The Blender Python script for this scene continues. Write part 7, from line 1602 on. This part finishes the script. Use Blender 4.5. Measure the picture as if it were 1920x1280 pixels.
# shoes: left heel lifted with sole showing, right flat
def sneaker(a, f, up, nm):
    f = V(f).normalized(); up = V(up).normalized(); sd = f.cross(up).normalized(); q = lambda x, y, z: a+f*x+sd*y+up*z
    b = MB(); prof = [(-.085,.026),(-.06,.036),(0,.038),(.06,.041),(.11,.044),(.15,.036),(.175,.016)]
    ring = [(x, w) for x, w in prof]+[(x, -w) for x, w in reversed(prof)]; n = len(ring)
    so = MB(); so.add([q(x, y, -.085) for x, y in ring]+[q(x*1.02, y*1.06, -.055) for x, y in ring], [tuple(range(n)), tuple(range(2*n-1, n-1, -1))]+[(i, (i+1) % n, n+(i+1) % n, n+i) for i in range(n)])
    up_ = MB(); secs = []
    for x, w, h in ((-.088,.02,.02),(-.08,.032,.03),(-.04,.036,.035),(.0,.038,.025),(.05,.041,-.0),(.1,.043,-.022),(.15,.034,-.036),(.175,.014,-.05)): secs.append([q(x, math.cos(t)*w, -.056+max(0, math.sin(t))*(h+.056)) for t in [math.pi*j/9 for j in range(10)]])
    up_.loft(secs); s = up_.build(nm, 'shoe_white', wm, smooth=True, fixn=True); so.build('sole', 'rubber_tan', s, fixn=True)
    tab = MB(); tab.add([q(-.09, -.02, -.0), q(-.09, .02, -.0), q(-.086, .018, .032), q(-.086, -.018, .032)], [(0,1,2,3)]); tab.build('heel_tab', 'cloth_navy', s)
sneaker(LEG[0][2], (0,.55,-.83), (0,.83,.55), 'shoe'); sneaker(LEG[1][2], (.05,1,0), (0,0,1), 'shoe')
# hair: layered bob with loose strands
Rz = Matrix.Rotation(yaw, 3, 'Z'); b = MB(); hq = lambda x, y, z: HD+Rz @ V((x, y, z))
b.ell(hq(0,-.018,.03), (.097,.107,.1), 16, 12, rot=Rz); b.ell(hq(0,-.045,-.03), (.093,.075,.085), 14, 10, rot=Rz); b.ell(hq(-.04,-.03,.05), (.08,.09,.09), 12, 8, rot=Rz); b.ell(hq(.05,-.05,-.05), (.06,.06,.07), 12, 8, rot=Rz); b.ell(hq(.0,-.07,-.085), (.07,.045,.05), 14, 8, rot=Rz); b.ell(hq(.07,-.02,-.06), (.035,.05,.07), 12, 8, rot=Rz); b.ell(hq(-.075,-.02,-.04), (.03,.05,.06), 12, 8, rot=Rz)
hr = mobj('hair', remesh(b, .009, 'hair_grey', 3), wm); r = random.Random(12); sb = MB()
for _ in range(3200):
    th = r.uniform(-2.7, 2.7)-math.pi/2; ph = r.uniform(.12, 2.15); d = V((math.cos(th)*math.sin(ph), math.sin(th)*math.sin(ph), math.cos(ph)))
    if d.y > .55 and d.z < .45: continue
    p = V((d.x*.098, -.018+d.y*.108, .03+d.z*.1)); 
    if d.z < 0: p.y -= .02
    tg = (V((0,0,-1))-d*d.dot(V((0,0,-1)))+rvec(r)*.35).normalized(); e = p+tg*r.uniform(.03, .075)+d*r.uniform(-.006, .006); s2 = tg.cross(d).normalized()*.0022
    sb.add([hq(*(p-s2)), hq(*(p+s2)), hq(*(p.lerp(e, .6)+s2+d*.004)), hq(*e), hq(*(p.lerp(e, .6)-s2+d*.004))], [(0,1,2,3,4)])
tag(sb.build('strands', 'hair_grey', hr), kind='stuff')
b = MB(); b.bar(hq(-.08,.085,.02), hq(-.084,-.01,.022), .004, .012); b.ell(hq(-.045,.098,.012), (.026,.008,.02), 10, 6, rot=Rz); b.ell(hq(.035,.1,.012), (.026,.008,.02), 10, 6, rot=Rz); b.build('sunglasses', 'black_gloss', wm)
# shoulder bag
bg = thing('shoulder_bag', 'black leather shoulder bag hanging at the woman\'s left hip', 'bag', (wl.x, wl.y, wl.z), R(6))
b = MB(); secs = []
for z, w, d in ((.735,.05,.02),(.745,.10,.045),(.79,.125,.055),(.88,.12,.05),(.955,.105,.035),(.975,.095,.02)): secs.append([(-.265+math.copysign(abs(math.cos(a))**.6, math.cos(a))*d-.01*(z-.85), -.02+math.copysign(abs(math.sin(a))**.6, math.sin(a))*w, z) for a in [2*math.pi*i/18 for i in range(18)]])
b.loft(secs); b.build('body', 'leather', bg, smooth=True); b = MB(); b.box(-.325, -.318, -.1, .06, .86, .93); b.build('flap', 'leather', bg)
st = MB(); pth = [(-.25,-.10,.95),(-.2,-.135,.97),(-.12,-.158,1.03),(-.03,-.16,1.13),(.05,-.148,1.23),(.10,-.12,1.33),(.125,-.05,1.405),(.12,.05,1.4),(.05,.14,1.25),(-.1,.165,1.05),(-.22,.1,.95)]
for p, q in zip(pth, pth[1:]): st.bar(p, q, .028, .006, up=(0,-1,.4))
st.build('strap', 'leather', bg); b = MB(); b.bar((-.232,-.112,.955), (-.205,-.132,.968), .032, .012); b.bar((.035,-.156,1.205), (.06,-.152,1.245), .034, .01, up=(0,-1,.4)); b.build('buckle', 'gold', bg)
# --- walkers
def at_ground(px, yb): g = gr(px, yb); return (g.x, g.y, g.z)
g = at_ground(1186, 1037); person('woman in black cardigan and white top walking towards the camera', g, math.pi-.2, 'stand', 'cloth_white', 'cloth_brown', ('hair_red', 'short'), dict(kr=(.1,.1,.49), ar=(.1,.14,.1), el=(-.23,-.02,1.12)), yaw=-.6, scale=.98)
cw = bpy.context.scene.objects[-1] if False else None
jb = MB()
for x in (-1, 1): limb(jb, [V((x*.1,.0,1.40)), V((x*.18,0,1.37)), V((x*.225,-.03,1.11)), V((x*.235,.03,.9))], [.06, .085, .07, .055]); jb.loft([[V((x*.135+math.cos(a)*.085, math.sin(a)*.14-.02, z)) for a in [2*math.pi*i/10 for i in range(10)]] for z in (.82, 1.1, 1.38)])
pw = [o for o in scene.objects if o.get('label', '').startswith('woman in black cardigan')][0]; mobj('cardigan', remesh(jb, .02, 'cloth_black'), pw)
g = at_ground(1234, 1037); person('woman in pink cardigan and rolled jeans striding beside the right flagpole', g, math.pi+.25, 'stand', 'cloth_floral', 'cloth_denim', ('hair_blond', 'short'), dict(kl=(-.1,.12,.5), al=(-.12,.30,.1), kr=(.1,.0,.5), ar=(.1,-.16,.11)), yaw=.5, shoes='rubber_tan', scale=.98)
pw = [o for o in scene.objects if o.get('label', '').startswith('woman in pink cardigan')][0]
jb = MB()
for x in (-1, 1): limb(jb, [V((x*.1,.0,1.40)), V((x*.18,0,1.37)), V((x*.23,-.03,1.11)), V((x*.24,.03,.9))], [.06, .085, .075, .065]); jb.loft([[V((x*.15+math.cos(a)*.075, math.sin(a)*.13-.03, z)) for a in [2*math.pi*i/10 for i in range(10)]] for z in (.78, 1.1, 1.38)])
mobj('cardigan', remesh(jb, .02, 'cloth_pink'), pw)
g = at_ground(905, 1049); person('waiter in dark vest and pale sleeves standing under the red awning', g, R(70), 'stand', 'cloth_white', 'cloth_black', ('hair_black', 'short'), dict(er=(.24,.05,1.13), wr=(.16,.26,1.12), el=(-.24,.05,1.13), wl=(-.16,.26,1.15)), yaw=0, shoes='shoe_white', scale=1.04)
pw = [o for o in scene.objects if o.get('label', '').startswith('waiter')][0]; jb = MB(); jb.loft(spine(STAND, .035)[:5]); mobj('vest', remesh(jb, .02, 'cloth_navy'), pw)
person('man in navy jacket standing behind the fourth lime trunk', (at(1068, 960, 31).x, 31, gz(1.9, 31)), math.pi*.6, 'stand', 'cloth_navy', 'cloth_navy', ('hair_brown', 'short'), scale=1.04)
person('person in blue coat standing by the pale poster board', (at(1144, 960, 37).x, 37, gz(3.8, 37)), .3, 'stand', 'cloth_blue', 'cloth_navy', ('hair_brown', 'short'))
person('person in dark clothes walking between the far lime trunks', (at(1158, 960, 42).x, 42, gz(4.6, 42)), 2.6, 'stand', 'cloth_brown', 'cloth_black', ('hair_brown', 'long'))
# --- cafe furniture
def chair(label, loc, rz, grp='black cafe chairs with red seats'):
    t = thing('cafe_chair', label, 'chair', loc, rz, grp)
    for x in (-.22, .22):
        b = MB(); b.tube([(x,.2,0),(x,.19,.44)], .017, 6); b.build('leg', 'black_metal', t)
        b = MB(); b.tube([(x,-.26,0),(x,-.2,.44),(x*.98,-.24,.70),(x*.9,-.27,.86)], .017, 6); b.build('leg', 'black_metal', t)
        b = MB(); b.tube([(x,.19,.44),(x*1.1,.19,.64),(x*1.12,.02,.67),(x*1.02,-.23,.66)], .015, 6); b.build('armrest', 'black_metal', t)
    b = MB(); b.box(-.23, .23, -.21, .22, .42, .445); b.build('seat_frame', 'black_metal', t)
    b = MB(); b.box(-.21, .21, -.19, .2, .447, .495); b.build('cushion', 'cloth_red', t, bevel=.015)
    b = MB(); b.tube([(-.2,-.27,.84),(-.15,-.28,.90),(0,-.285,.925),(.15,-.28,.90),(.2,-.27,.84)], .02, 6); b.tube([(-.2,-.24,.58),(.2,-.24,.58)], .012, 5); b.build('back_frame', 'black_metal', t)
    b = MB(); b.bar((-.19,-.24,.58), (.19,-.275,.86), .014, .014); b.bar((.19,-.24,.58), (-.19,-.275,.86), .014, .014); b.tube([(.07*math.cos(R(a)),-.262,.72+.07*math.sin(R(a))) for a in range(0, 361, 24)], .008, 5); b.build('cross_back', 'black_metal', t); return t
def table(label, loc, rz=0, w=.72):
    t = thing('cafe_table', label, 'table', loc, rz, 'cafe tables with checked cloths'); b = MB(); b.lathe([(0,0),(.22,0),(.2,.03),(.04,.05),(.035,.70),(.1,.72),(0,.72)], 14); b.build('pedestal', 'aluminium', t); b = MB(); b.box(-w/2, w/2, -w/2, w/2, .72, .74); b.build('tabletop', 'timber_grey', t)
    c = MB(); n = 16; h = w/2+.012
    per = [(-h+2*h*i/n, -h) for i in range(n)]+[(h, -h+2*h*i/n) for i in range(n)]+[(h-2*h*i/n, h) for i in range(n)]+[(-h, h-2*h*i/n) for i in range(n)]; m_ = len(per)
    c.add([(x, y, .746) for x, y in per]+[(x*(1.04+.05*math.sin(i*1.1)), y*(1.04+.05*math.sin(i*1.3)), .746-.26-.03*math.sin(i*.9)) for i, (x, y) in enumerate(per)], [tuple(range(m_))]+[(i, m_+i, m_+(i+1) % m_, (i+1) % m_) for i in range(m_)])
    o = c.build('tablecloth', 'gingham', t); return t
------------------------
Report how many lines in the listing above include the word "scene". Give nothing but the number.

■ Exercise response
5